You are truly amazing. Just putting that out there for you.
And Ode to Joy?
Hello, favorite classical piece, EVER.
Here's an idea.
Get the Immortal Beloved soundtrack (the Beethoven movie-he's my all time favorite composer); turn off all the lights, turn up the stereo and just listen to the Ode to joy section of Symphony 9.
It. Is. JOYFUL.
Makes me cry, too. But don't tell anyone. I'd hate for people to think I'm soft.
I love that saying - militant optimism. I'll be using that!
Gratefulness is just so important. It makes everything else easier. I think many of us have so much to be grateful for, and it can be easy to focus on the negative sometimes. Thanks for the reminder!
yep everybody is correct <><><>><><><>what ele could there be????surey not eating or sex or wine<><>><,.surely not
what a bummer your blog is ruinning my comments I said< ode to joy and talking to santa or having some else close to yoou talking to santa is all there really is to life<><>now let see if this will print<><><>read this first and then comment above me
Muppets and Ode to Joy... my first belly laugh of today!
Last day on earth? I think I might write a love letter to everyone I care about, telling them of their worth, how they are beloved of God right now just as they are, and that they are also like treasure chests waiting to be opened... discovering what jewels and potential are within.
Or sumpthin like that...
Loretta
=^..^=
Loved the Muppet video.

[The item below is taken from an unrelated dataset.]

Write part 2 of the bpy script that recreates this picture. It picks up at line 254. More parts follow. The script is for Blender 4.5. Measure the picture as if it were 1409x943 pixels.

Great laugh. Really liked the Pooh quote. One of those would be just fine. Of course, he hadn't suggested anything yet, but that kinda was the point. Loved that.
oops!! i was commenting on another blog and had too many windows pulled up :-) haha with beeker - i remember him as a kid!! Sounds like all is well and that you are staying on track. Hope you have a wonderful holiday season (other than the 80's Christmas tunes) - lol!!
I would spend my last day with my family, playing games, talking, and just having fun!! Of course there would be a ton of hugs and I love you's to go around!!